Guest Post by Kathy Jentz, who produces the  Washington Gardener Magazine.

Ever read a garden magazine or book and think to yourself, “Who is this joker?”  Well, that joker would be me — your lowly regional garden writer and editor. Trolling the test vegetable growing fields and back offices of garden centers for story ideas to bring you the latest and greatest gardening trends. In that noble mission, I attended my second annual meeting of the Garden Writers Association. This year the GWA chose Oklahoma City, OK, for their international symposium. Like me, you are probably questioning why OK? Well, it turns out this jealous sibling of Texas has much to boast about on the gardening front. From tree farms to farmer’s markets, we saw it all.

Oklahoma exceeded my expectations and gave me lots of story leads to pursue. In addition, I was able to observe almost 500 of my fellow garden writers, photographers, editors, public relations flacks, and garden supply sales reps in up-close and personal quarters. I’m obviously still wet behind the ears in GWA, as I made several classic newbie errors when dealing with other garden media types. Here are a few:

  1. Never relax on a hayride with a bunch of competing garden writers while sipping on glasses of complementary wine. If you do, you might have the urge to blurt out an intriguing garden-related story idea you’ve been hard at work researching for the past few months. I clearly cannot hold my liquor, cause after just one glass I was telling my most colorful sources all about it. It wasn’t until I saw the mad scribbling in notebooks and typing in Blackberries that I realized the huge blunder I’d made. Here I thought I was being oh so entertaining and sociable. Lesson learned.When it comes to the loading and unloading of GWA bus tours, it’s every garden writer for themselves.
  2. If you want to be first to view a garden and photograph it without 100 or so other bodies milling about the same tiny, perfect wildflower in bloom, you need to act quickly. Get on the first bus and grab the seat closest to the front. If you have to body-check someone to do so, them’s the breaks. One famous garden photographer, I’ll call him Heinrich Smell for purposes of this rant, is apparently a notorious bus bully. No matter where he ends up sitting on the bus, he manages to shoot up to the front and be first one off every time. I quickly learned to get out of his way lest I lose an eye to those pointy elbows.
  3. Whatever directions you’re given by the GWA organizers and volunteers, go ahead and ignore them. They are just suggestions, after all, and you know better. One experienced pro took me under her wing. She told me of her theory of the evolution of the garden writer. According to her well-thought-out analysis and years of field observation, garden writers are a breed apart – literally.

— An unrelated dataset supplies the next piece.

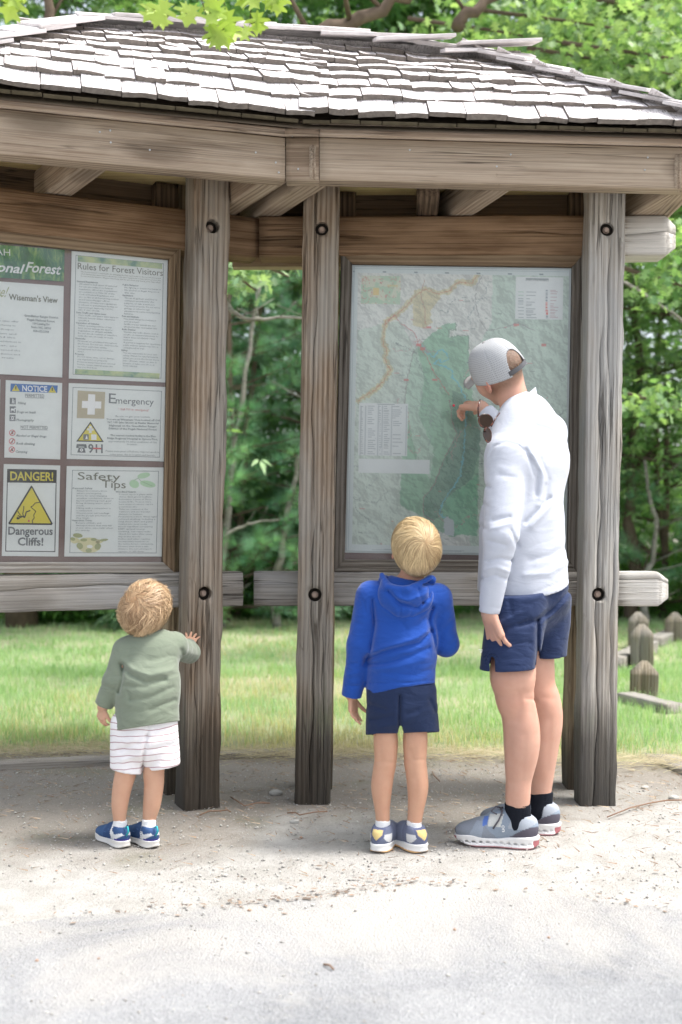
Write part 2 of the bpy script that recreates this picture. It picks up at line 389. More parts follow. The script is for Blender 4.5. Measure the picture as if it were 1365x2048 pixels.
for i, (xb, xt, yb, u, nn) in enumerate(stations):
    d = HC * F / (yb - HY); pb = P(xb, yb, d); pt = P(xt, 372, d + .002)
    ax = (pt - pb).normalized(); base = pb - nn * PW / 2
    p0 = base - ax * .12; p1 = base + ax * ((2.60 - pb.z) / ax.z)
    post = timber('post', p0, p1, PW, PW, M_post3 if i == 2 else M_post, kiosk, up=nn, cracks=[(f, a, b0 + .12, b1 + .12, w_, dp) for f, a, b0, b1, w_, dp in crk[i]], nx=70, rough=.003, b=.005)
    holes = [P(bx, by, d + .0) for bx, by in bolts[i]]
    hp = []
    for h in holes:
        # drop the surveyed point on to the post's front face
        k = (pb - h).dot(nn) / (h - Vector((0, 0, HC))).dot(nn); q = h + (h - Vector((0, 0, HC))) * k; hp.append(q)
    bore(post, hp, nn, .0275, .028)
    for q in hp:
        M = nn.to_track_quat('Z', 'Y').to_matrix().to_4x4(); M.translation = q - nn * .017
        ob('bolt', bolt_me, M_iron, post, M)
        rg = tubemesh('bore_shade', [q - nn * .0262, q - nn * .0278], [.0268, .0268], 20)
        ob('bore_shade', rg, M_hole, post)  # dark disc that paints the shade at the bottom of the bolt hole
    off = -nn * (PW + .142)
    bk = timber('post', p0 + off + u * .004, p1 + off, PW, PW, M_post_b, kiosk, up=nn, nx=30, rough=.003, label='rear post of a bolted pair, browner and half hidden')
    SP.append((pb, nn, u))
QL = SP[0][0] - nL * PW; QR = SP[1][0] - nR * PW
def on(q, u, px):      # point of a wing's vertical plane seen in pixel column px (height 0)
    k = (px - 682.5) / F; s = (k * q.y - q.x) / (u.x - k * u.y); v = q + u * s; return Vector((v.x, v.y, 0))
def pl(q, n_, px, py):  # pixel ray onto a vertical plane
    r = P(px, py, 1) - Vector((0, 0, HC)); t = (q - Vector((0, 0, HC))).dot(n_) / r.dot(n_); return Vector((0, 0, HC)) + r * t
RT = .14
def rail(px0, px1, q, u, n_, z0, z1, mat, z0b=None, **kw):
    a = on(q, u, px0) - n_ * RT / 2; b_ = on(q, u, px1) - n_ * RT / 2; zc = (z0 + z1) / 2
    return timber('rail', (a.x, a.y, zc), (b_.x, b_.y, zc), RT, z1 - z0, mat, kiosk, **kw)
rail(-260, 519.2, QL, uL, nL, ZT0, ZT1, M_rail, cracks=[(3, .03, .2, .9, .002, .008)])
rail(518.8, 1356, QR, uR, nR, ZT0, ZT1, M_rail, cracks=[(3, -.004, .02, .5, .003, .012), (3, .01, 1.0, 2.0, .004, .014)], end1=.05)
rail(-260, 492, QL, uL, nL, ZB0, ZB1, M_raillow, cracks=[(3, .02, .1, 1.2, .0025, .008), (3, -.03, 1.2, 1.9, .002, .006)], end1=.012)
rail(508, 1341, QR, uR, nR, ZB0, ZB1, M_raillow, cracks=[(3, .03, .02, .6, .002, .008), (3, .035, .9, 1.9, .0035, .012)], end1=.05)

def quadboard(name, c, th, n_, mat, parent, **kw):
    "board whose front face has the four given corners (a0, a1 along the grain, b1, b0), thickness th behind it"
    c = [Vector(v) for v in c]; M = frame((c[0] + c[3]) / 2, (c[1] + c[2]) / 2, n_); Mi = M.inverted()
    V = [Mi @ v for v in c] + [Mi @ (v - Vector(n_) * th) for v in c]
    bm = bmesh.new(); vs = [bm.verts.new(v) for v in V]
    for f in ((0, 1, 2, 3), (7, 6, 5, 4), (0, 4, 5, 1), (1, 5, 6, 2), (2, 6, 7, 3), (3, 7, 4, 0)): bm.faces.new([vs[k] for k in f])
    bmesh.ops.recalc_face_normals(bm, faces=bm.faces)
    bmesh.ops.bevel(bm, geom=bm.edges[:], offset=.002, segments=1, affect='EDGES')
    me = bpy.data.meshes.new(name); bm.to_mesh(me); bm.free(); return ob(name, me, mat, parent, M, **kw)
# frames (pixel corners of the front faces on the wing planes)
def frameset(q, n_, outer, inner, mats, fwd=.004, th=.045):
    qq = q + n_ * fwd; O = [pl(qq, n_, *p) for p in outer]; I = [pl(qq, n_, *p) for p in inner]
    for k, m in zip(range(4), mats):
        k2 = (k + 1) % 4; quadboard('frame_board', (O[k], O[k2], I[k2], I[k]), th, n_, m, kiosk)
frameset(QL - nL * .006, nL, [(-240, 431), (363, 492.5), (350, 1145.5), (-240, 1146)], [(-215, 459), (340, 518), (327, 1124.5), (-215, 1124)], [M_frame, M_frame, M_raillow, M_frame], 0)
frameset(QR - nR * .006, nR, [(682, 504), (1170, 505), (1156, 1145.5), (668, 1143.5)], [(705, 527), (1146, 533), (1137, 1121), (690, 1119)], [M_frame, M_framed, M_framed, M_framed], 0)
M_back = plain('maroon_backing', (.23, .15, .13), .7, .3, 0, .2, 8)
def sheet(name, q, n_, c, mat, parent, th=.002, **kw):
    C = [pl(q, n_, *p) for p in c]; M = frame(C[3], C[2], n_); Mi = M.inverted()
    V = [tuple(Mi @ v) for v in C] + [tuple(Mi @ (v - n_ * th)) for v in C]
    me = bpy.data.meshes.new(name); me.from_pydata(V, [], [(3, 2, 1, 0), (4, 5, 6, 7), (0, 1, 5, 4), (1, 2, 6, 5), (2, 3, 7, 6), (3, 0, 4, 7)]); me.update()
    return ob(name, me, mat, parent, M, **kw)
DL = QL - nL * .034; DR = QR - nR * .034
sheet('backing_board', DL - nL * .004, nL, [(-235, 440), (350, 500), (338, 1135), (-235, 1135)], M_back, kiosk, .01)
sheet('backing_board', DR - nR * .004, nR, [(690, 515), (1156, 520), (1146, 1132), (678, 1130)], M_back, kiosk, .01)

# ------------------------------------------------------------------ eaves: header beams, lookouts, soffit
ZE0, ZE1 = 2.458, 2.622
cL = P(571, 360, (ZE0 - HC) * F / 700); cR = P(640, 360, (ZE0 - HC) * F / 700)
eL = P(0, 309, (ZE0 - HC) * F / 751); eR = P(1365, 378, (ZE0 - HC) * F / 682)
eL = eL + (eL - cL) * .35; eR2 = eR + (eR - cR) * .05
TH = .085
def hb(a, b_, mat, name='header_beam', z0=ZE0, z1=ZE1, th=TH, shift=0, **kw):
    n_ = Vector((b_.y - a.y, -(b_.x - a.x), 0)).normalized()
    s = -n_ * (th / 2 - shift); zc = (z0 + z1) / 2
    return timber(name, (a.x + s.x, a.y + s.y, zc), (b_.x + s.x, b_.y + s.y, zc), th, z1 - z0, mat, kiosk, **kw)
hb(eL, cL, M_head); hb(cR, eR2, M_head)
hb(Vector((cL.x + .003, cL.y, 0)), Vector((cR.x - .003, cR.y - .0, 0)), M_head, 'corner_block', nx=6)
# end return of the header on the right side and rear headers
def backof(p, r): return p
wR = Vector((0, 1, 0))
rear = 5.55
hb(Vector((eR2.x, rear + .35, 0)), Vector((-.55, rear + .35, 0)), M_head, label='rear header beam')
hb(Vector((eR2.x + .0, eR2.y + .02, 0)), Vector((eR2.x, rear + .35, 0)), M_head)
# thin bleached trim above the header
for a, b_ in ((eL, cL), (cR, eR2)):
    hb(a, b_, M_lit, 'trim_board', ZE1 + .001, ZE1 + .030, .03, .018); hb(a, b_, M_lit, 'trim_board', ZE1 + .032, ZE1 + .052, .03, .034)
hb(cL, cR, M_lit, 'trim_board', ZE1 + .001, ZE1 + .030, .03, .018, nx=5); hb(cL, cR, M_lit, 'trim_board', ZE1 + .032, ZE1 + .052, .03, .034, nx=5)
# lookouts: from header to inner plate, resting on the rails. (px of outer bottom centre, py, wing)
def lookout(ox, oy, ix, iy, w_=.09, far=.5, kw={}):
    a = P(ox, oy, (ZE0 - HC) * F / (HY - oy)); b_ = P(ix, iy, (ZE0 - HC) * F / (HY - iy)); dr = (b_ - a).normalized()
    z = ZE0 + .001 + .066; a2 = a - dr * .0; b2 = a + dr * ((b_ - a).length + far)
    timber('lookout_beam', (a2.x, a2.y, z), (b2.x, b2.y, z), w_, .132, M_head, kiosk, nx=14, **kw)
lookout(200, 330, 128, 384, .10); lookout(551, 364, 487, 406, .095); lookout(645, 362, 590, 398, .10, .7); lookout(1015, 371, 950, 415, .09); lookout(1375, 378, 1290, 428, .10)
timber('lookout_beam', (.35, 4.6, ZE0 + .067), (.42, 5.9, ZE0 + .067), .09, .132, M_dark, kiosk, nx=10)
# plates over the rear post line
zc = ZT1 + .095
timber('top_plate', on(QL - nL * .21, uL, -200) + Vector((0, 0, zc)), on(QL - nL * .21, uL, 505) + Vector((0, 0, zc)), .06, .17, M_dark, kiosk)
timber('top_plate', on(QR - nR * .21, uR, 540) + Vector((0, 0, zc)), on(QR - nR * .21, uR, 1330) + Vector((0, 0, zc)), .06, .17, M_dark, kiosk)
for px in (330, 1160, 690):
    q, u, n_ = (QL, uL, nL) if px < 400 else (QR, uR, nR); p = on(q - n_ * .15, u, px)
    timber('blocking', (p.x, p.y, ZT1), (p.x, p.y, ZE0 + .13), .10, .08, M_dark, kiosk, up=n_, nx=5)
# soffit plywood sheets
def slab(name, pts, z, th, mat, parent):
    V = [(x, y, z) for x, y in pts] + [(x, y, z + th) for x, y in pts]; k = len(pts)
    me = bpy.data.meshes.new(name); me.from_pydata(V, [], [tuple(range(k))[::-1], tuple(range(k, 2 * k))] + [(i, (i+1) % k, (i+1) % k + k, i + k) for i in range(k)]); me.update()
    return ob(name, me, mat, parent)
zs = ZE0 + .136
lo = Vector((-math.sin(ang), math.cos(ang), 0))
eLb = eL + lo * 1.35; mB = Vector((-.62, 5.93, 0))
slab('soffit_panel', [(eL.x, eL.y + .03), (cL.x - .002, cL.y + .05), (mB.x, mB.y), (eLb.x, eLb.y)], zs, .012, M_ply, kiosk)
slab('soffit_panel', [(cL.x + .002, cL.y + .05), (.40, cR.y + .07), (.45, 5.93), (mB.x + .004, mB.y)], zs, .012, M_ply, kiosk)
slab('soffit_panel', [(.404, cR.y + .07), (eR2.x - .03, eR2.y + .05), (eR2.x - .03, 5.93), (.454, 5.93)], zs, .012, M_ply, kiosk)

# ------------------------------------------------------------------ roof: deck, shingles, caps
t = NT('grey_shake'); t.p(Roughness=.8, Specular_IOR_Level=.25)
v = t.obj((18, 1, 18)); f1 = t.noise(v, 6, 5, .65); f2 = t.noise(t.obj((3, 3, 3)), 2.5, 4, .6); f3 = t.noise(t.obj((70, 9, 70)), 2, 3, .6)
col = t.ramp(t.math('ADD', t.math('MULTIPLY', f1, .6), t.math('MULTIPLY', f2, .5)), [(.35, (.42, .385, .375)), (.52, (.66, .625, .615)), (.7, (.84, .80, .80))])
col = t.mix(t.ramp(t.noise(t.obj((2.2, 2.2, 2.2)), 1.5, 5, .65), [(.5, (0, 0, 0)), (.68, (.55, .55, .55))]), col, (.30, .25, .22))
t.base(t.mix(t.ramp(f3, [(.3, (.8, .8, .8)), (.48, (0, 0, 0))]), col, (.19, .165, .155)))
t.bump(t.math('ADD', f1, t.math('MULTIPLY', f3, .7)), .7, .006); M_sh = t.m
M_butt = plain('shake_shaded_butt', (.20, .175, .155), .95, .1, 0, .45, 60, .8, 220)  # butts and side edges coloured darker to stand for their shade
M_deck = plain('roof_deck', (.10, .075, .05), .9)
roof = ob('roof', boxmesh('roof', .3, .3, .02), M_deck, kiosk, Matrix.Translation((.2, 4.95, 2.72)))
ridge_ext = .0
ZRI = 3.19
EV = [eL + Vector((0, -.07, 0)), (cL + cR) / 2 + Vector((0, -.075, 0)), Vector((eR2.x + .05, eR2.y - .075, 0))]
for p in EV: p.z = ZE1 + .05
def rp(px, py, d): p = P(px, py, d); return p
R0 = P(150, 52, 4.62); R1 = P(640, 82, 4.93); R2 = P(945, 118, 5.0)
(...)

One does not become a garden writer because one is a conformist. Writers in general have earned a hard-scrabble, ornery reputation. You certainly don’t go into it for the job security or money. Pair that with the often solitary pursuit and love of gardening in one individual and you get someone with little respect for authority and a whole lot of time spent living inside their own heads. When you get a bunch of us together is it any wonder chaos ensues?

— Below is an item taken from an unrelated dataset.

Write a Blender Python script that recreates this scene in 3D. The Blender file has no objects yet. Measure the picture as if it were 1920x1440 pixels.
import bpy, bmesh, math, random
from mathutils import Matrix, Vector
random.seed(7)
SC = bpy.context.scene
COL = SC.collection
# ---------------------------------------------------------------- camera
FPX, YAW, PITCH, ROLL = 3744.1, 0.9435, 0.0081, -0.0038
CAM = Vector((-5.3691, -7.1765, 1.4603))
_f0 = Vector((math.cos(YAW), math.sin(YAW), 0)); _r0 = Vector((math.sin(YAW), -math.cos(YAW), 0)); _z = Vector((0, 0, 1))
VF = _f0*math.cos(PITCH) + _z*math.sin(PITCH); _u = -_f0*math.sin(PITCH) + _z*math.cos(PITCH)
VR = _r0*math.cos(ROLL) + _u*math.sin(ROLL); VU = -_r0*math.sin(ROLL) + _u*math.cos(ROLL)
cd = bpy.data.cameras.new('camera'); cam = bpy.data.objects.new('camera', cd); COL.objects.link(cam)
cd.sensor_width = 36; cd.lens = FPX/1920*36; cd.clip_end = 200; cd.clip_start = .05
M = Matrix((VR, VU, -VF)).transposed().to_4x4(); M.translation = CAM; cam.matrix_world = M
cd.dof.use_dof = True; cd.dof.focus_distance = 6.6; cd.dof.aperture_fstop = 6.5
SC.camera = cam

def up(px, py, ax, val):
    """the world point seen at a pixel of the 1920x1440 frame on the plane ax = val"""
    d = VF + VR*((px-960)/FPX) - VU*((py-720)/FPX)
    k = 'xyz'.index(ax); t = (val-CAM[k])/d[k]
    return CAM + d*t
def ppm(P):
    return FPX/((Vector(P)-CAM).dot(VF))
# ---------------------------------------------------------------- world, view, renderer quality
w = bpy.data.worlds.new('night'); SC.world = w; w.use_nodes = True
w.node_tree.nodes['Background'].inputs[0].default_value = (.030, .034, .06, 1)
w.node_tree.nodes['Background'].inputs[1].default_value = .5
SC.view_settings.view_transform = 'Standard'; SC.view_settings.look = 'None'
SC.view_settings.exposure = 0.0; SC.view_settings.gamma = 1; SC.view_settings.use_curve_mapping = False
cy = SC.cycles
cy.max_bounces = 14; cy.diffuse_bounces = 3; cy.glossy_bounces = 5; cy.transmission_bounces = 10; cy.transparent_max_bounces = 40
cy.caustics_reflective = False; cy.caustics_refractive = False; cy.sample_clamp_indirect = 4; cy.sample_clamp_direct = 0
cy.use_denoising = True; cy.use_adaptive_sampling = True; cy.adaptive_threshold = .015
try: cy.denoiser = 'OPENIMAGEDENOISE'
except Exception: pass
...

My theorizing mentor told the tale of a group of GWA attendees at an event a few years earlier who took over one of the buses and did not allow others to enter so that they could use it exclusively for the touring day. They had so cowed their volunteer bus captain that he turned Patty Hearst and by the end was defending their ill-behaved actions.

Suffice it to say that I had a great time at this meet – no joke. I love meeting the people in person whose books,
articles, and blogs I’ve so enjoyed reading over the years. And yes, we can all be a little cantankerous at times, but isn’t that why you keeping buying and reading our creative output?